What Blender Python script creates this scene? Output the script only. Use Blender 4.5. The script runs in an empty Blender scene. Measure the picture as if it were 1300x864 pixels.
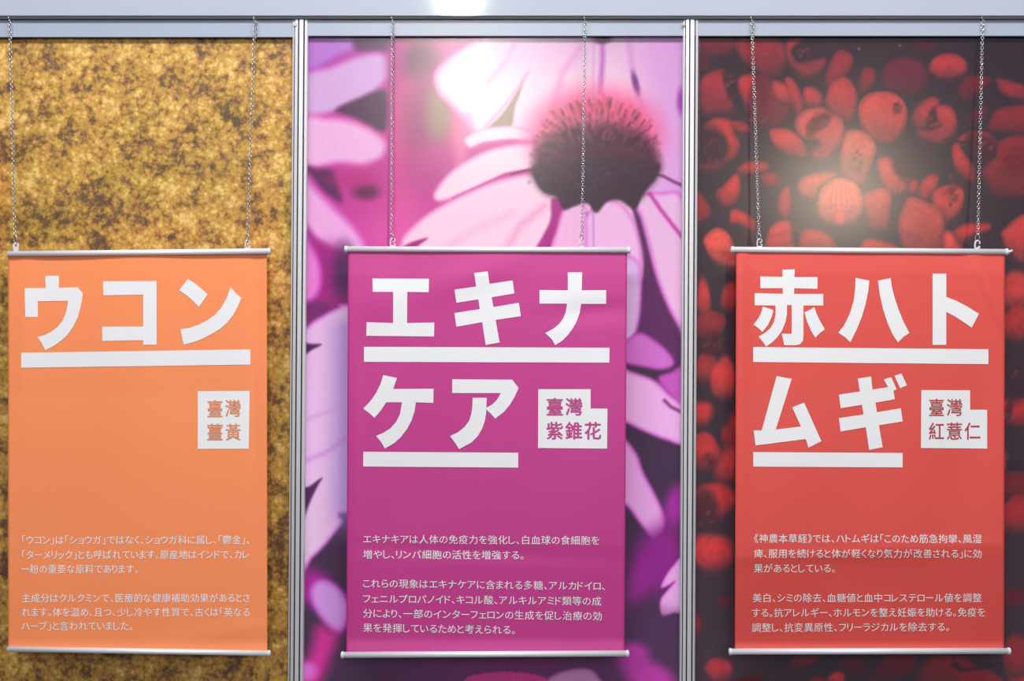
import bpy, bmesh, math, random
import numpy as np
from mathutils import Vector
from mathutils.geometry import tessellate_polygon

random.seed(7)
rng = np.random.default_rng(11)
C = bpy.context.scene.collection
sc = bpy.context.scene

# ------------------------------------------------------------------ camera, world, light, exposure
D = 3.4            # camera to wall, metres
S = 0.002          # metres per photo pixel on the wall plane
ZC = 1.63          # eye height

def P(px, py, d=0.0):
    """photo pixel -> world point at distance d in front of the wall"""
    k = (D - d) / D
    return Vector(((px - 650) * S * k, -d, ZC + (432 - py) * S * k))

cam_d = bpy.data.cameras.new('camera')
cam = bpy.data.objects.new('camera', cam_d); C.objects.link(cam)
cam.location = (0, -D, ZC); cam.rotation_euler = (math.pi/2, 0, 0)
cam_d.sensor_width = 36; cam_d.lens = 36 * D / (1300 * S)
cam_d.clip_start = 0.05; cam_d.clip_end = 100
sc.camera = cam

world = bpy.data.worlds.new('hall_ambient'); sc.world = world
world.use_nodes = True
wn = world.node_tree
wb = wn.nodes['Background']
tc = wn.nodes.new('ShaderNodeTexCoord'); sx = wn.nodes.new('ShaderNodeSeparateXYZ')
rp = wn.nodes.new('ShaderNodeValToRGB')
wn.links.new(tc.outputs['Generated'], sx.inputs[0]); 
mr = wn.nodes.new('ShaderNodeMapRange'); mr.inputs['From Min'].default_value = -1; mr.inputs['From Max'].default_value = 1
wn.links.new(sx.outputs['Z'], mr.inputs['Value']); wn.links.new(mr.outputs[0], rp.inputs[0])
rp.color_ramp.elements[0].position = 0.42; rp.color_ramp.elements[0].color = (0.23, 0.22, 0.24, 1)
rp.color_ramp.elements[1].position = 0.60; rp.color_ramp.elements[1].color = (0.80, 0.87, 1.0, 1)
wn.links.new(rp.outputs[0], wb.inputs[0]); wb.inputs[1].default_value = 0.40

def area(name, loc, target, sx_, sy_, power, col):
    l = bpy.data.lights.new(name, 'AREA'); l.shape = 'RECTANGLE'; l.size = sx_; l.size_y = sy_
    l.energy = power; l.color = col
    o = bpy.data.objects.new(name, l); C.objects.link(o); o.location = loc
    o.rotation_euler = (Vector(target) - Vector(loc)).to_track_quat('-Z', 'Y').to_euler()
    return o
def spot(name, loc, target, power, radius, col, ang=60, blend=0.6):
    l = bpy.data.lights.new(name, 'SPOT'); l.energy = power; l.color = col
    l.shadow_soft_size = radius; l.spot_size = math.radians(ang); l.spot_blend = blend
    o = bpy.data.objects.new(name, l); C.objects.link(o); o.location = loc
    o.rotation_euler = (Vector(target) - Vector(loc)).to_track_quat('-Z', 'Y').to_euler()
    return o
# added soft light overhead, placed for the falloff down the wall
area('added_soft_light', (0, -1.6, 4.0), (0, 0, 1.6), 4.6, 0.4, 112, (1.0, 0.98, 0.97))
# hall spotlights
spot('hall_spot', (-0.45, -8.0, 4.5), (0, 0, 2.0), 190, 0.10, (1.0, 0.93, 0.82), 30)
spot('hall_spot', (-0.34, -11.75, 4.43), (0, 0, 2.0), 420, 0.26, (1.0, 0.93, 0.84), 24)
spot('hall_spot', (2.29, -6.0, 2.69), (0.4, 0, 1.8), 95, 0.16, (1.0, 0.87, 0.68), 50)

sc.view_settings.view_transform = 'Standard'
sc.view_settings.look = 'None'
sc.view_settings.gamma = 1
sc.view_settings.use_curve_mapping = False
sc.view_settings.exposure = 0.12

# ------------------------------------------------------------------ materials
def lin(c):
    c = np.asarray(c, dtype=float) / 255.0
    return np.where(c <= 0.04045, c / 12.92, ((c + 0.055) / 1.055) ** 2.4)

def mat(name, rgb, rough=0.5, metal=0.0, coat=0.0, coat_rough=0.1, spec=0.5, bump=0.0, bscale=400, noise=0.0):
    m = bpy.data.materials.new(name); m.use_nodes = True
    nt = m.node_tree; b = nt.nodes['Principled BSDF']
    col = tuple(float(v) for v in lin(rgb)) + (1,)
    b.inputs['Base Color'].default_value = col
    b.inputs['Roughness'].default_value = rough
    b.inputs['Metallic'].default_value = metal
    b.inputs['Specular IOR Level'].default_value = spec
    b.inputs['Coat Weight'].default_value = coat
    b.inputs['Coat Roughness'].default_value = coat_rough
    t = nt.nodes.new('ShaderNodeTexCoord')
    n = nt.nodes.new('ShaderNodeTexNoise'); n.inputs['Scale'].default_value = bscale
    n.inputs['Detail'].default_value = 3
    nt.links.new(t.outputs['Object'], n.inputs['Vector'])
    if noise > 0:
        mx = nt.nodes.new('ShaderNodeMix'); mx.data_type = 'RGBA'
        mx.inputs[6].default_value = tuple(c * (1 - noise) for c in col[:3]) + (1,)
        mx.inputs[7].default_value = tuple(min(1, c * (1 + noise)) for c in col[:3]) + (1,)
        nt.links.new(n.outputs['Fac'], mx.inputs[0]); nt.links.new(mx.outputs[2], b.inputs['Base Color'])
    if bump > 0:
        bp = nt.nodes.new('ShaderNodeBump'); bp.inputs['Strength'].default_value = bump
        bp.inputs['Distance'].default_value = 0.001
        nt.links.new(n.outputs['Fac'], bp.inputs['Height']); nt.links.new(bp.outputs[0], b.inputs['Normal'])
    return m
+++
Transcribe exactly, with no pictures, the lines running from the first line of the material through the line holding "return Vector(((px - 650)".

What Blender Python script creates this scene? Output the script only. Use Blender 4.5. The script runs in an empty Blender scene. Measure the picture as if it were 1300x864 pixels.
import bpy, bmesh, math, random
import numpy as np
from mathutils import Vector
from mathutils.geometry import tessellate_polygon

random.seed(7)
rng = np.random.default_rng(11)
C = bpy.context.scene.collection
sc = bpy.context.scene

# ------------------------------------------------------------------ camera, world, light, exposure
D = 3.4            # camera to wall, metres
S = 0.002          # metres per photo pixel on the wall plane
ZC = 1.63          # eye height

def P(px, py, d=0.0):
    """photo pixel -> world point at distance d in front of the wall"""
    k = (D - d) / D
    return Vector(((px - 650) * S * k, -d, ZC + (432 - py) * S * k))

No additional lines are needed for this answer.